Israel, under Prime Minister Binyamin Netanyahu, will not sit tight as it did in 1991 if Saddam responds to American bombs by attacking Tel Aviv. As a result, the risk of any military intervention escalating into a full-scale Middle Eastern war, possibly involving nuclear weapons, is extremely high.
Even on the US’s terms, is this worth risking for the right to have a majority of Americans on a UN weapons inspection team? We don’t think so.
Playing the game
The Democratic Party is to be congratulated for its recent report on the “new racism” in South African politics, not because we agree with the views contained in it, but because it continues a national debate on the issue. This question was given an edge by Nelson Mandela in his speech to the African National Congress conference in Mafikeng in December. It’s a simple one: what weight do we give to race in the new South Africa? The answers are more complex.

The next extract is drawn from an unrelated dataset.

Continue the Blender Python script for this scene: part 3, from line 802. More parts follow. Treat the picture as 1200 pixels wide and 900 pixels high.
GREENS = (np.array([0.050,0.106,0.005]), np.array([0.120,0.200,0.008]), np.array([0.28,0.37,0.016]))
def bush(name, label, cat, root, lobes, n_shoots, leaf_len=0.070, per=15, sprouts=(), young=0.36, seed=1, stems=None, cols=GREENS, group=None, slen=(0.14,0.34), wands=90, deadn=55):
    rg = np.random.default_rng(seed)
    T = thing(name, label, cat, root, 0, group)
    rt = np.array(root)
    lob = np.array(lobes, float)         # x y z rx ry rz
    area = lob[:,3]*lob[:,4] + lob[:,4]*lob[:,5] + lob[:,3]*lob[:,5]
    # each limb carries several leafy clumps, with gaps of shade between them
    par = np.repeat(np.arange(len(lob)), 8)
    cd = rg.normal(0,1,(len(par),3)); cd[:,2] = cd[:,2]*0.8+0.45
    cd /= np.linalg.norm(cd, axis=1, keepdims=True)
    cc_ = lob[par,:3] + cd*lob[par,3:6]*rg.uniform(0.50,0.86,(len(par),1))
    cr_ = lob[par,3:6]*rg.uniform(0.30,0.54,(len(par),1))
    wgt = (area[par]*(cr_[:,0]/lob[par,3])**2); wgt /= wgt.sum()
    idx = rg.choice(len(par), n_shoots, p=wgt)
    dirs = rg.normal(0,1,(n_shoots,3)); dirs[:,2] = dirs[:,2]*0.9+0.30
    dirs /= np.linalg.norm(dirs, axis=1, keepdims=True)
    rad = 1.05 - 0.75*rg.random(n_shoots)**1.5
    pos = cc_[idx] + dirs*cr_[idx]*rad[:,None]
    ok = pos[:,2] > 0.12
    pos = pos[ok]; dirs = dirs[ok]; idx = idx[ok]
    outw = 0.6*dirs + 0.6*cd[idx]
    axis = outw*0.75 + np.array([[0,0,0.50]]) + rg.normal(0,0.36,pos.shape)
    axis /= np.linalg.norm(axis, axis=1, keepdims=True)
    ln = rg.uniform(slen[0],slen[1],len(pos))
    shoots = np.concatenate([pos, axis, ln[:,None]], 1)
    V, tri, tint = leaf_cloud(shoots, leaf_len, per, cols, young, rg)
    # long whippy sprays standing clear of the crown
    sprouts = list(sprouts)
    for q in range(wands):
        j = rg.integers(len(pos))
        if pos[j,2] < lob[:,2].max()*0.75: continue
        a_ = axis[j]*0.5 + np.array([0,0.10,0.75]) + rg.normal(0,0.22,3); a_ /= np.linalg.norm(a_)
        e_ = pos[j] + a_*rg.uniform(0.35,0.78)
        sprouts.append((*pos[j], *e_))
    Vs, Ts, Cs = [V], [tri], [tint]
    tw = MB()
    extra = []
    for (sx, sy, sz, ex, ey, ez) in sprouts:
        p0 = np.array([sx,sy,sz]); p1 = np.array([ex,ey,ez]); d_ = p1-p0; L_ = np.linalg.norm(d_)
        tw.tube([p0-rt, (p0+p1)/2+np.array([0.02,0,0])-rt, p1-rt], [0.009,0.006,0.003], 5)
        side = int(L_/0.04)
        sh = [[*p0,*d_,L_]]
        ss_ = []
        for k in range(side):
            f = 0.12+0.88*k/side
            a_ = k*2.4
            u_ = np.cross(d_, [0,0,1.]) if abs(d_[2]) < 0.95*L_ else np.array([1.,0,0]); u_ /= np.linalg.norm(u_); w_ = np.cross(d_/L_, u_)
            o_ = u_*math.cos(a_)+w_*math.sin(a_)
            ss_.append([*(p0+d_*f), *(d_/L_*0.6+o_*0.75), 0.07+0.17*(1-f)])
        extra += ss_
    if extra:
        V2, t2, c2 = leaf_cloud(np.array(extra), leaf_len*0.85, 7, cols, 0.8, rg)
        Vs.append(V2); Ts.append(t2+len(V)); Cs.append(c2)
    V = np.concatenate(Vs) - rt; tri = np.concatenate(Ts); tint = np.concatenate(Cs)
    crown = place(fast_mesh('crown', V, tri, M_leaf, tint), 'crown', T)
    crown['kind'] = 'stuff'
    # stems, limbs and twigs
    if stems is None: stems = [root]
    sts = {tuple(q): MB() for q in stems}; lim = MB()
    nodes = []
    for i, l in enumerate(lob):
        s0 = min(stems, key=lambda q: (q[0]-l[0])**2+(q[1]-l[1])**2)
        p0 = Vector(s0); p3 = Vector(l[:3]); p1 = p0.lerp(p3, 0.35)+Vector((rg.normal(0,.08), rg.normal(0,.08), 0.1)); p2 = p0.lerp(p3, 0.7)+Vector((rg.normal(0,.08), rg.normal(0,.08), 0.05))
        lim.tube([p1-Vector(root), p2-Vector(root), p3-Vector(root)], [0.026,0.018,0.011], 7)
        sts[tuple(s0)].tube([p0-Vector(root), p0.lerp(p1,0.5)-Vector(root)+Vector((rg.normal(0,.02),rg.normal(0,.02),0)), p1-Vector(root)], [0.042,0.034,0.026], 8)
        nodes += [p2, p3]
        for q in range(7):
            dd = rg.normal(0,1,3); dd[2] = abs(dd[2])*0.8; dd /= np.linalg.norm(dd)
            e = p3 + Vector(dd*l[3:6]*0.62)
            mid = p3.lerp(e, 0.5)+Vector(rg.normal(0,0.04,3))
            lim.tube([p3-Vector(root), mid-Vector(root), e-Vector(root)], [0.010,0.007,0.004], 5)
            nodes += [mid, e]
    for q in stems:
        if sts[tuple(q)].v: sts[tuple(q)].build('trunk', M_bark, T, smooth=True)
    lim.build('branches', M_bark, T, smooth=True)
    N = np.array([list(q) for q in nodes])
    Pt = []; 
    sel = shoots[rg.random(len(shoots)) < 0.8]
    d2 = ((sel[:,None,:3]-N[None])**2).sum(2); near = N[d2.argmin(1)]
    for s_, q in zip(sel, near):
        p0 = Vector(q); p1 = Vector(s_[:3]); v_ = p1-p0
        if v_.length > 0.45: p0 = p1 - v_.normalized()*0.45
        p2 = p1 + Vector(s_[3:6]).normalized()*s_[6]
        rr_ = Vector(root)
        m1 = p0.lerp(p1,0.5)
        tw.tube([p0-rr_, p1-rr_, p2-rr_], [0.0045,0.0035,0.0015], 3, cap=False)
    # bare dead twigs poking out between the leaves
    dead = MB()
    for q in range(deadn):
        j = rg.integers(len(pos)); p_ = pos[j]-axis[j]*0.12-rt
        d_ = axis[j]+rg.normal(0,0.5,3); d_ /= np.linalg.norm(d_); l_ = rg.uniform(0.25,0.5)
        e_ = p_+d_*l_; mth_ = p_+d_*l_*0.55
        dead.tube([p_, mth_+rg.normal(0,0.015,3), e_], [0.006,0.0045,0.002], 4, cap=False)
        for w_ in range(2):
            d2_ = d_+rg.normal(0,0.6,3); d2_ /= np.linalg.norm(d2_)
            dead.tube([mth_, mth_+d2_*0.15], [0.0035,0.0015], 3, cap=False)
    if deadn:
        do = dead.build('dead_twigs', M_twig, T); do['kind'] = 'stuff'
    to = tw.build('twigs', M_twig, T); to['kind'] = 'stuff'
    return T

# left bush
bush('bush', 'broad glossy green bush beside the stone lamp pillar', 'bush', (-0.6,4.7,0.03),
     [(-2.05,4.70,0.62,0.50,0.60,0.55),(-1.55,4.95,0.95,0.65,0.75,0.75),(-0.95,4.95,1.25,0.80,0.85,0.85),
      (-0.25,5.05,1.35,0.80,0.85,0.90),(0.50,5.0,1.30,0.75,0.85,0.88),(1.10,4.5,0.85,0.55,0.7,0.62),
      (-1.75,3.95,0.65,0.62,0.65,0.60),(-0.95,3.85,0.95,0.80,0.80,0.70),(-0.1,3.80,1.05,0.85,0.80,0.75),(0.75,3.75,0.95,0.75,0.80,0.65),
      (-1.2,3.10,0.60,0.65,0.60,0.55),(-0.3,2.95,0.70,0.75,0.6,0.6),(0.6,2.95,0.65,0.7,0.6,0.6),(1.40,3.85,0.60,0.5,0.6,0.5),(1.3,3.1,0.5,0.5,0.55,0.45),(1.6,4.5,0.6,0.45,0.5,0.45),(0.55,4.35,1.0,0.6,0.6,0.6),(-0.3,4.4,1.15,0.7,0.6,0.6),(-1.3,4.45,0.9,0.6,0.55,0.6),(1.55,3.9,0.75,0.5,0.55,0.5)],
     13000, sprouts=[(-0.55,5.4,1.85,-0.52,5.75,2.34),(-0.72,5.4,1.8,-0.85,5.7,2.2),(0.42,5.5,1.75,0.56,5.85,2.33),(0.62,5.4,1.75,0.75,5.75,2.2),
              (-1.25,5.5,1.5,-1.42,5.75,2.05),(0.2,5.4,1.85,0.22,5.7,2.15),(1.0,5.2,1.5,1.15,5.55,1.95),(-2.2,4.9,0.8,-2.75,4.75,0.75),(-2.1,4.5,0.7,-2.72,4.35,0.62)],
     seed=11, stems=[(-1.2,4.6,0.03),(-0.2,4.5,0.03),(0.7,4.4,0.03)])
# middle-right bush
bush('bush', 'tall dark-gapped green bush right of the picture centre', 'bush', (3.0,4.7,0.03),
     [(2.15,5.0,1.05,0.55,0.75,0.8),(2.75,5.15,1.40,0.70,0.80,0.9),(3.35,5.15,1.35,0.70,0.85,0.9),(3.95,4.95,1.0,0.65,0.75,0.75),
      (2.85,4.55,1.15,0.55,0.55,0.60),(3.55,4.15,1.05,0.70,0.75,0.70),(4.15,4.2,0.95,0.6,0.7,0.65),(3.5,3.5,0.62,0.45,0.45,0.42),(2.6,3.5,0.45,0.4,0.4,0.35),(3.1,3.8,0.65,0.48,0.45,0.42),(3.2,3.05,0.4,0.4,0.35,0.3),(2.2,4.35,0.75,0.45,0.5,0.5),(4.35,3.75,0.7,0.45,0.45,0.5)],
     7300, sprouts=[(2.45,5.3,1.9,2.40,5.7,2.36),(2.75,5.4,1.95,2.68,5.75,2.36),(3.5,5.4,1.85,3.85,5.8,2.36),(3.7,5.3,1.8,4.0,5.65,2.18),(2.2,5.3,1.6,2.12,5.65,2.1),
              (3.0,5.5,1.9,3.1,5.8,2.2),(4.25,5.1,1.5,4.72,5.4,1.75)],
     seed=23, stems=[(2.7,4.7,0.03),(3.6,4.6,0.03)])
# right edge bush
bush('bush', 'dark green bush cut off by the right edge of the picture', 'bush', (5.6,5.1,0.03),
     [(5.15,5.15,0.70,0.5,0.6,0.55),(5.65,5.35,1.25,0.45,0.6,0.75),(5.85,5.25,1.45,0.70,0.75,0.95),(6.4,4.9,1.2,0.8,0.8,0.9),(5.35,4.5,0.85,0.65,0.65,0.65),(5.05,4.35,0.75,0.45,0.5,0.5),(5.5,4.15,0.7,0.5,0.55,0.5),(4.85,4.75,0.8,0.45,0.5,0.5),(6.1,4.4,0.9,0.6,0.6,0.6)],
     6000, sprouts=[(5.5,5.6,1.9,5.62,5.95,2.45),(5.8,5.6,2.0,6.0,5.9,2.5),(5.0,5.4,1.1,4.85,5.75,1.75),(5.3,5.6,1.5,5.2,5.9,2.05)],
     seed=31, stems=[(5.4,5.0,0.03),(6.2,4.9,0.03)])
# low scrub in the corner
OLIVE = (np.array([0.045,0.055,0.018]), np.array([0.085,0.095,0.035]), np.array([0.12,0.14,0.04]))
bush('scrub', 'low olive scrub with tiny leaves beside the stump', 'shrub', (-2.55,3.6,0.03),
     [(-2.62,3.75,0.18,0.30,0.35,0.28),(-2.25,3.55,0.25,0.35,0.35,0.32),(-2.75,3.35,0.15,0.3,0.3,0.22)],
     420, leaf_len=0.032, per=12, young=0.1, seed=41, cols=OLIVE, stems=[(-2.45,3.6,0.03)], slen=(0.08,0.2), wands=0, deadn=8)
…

The ANC’s push to transform the racially divided heritage of our society was taken up this week on the sports front. The ANC’s study group on sport accused rugby and cricket selectors of sidelining promising young black players. The chair of the National Assembly’s sport portfolio committee, Lulu Xingwana, described sport as the “last bastion of apartheid” and promised a rigorous examination of how much progress had been made by the various codes in promoting black players.
Sport is crucial to the collective ego, and the public’s powerful identification with national squads demands that the selectors recognise the racial symbolism inherent in their choice of players.
Hansie Cronje takes a strong stand on merit in the selection of teams. But the defeats at the hands of Australia would have been far more tolerable if we had lost with a team which was more racially representative, particularly when he had choices which were fairly marginal anyway.
The issue is not so much which players are available for selection to the national squad, but what development programmes are in place to ensure that the disadvantaged are given an opportunity to realise their full potential and compete for the squad. Then, at least, we could have taken pride in having “played the game” – and have known that, by doing so, we had made an investment in our collective future.
On the other hand, are we really “playing the game” if we exclude aspiring young players merely because of the paleness of their pigmentation? Would not such a regime in fact represent the “last bastion of apartheid” so angrily decried by Xingwana?
These are difficult issues which reverberate in other sectors of our society, from the playing field to the classroom and the workplace. But, tackled by means of calm and reasoned debate, we see no reason why they should spell the end of the rainbow nation.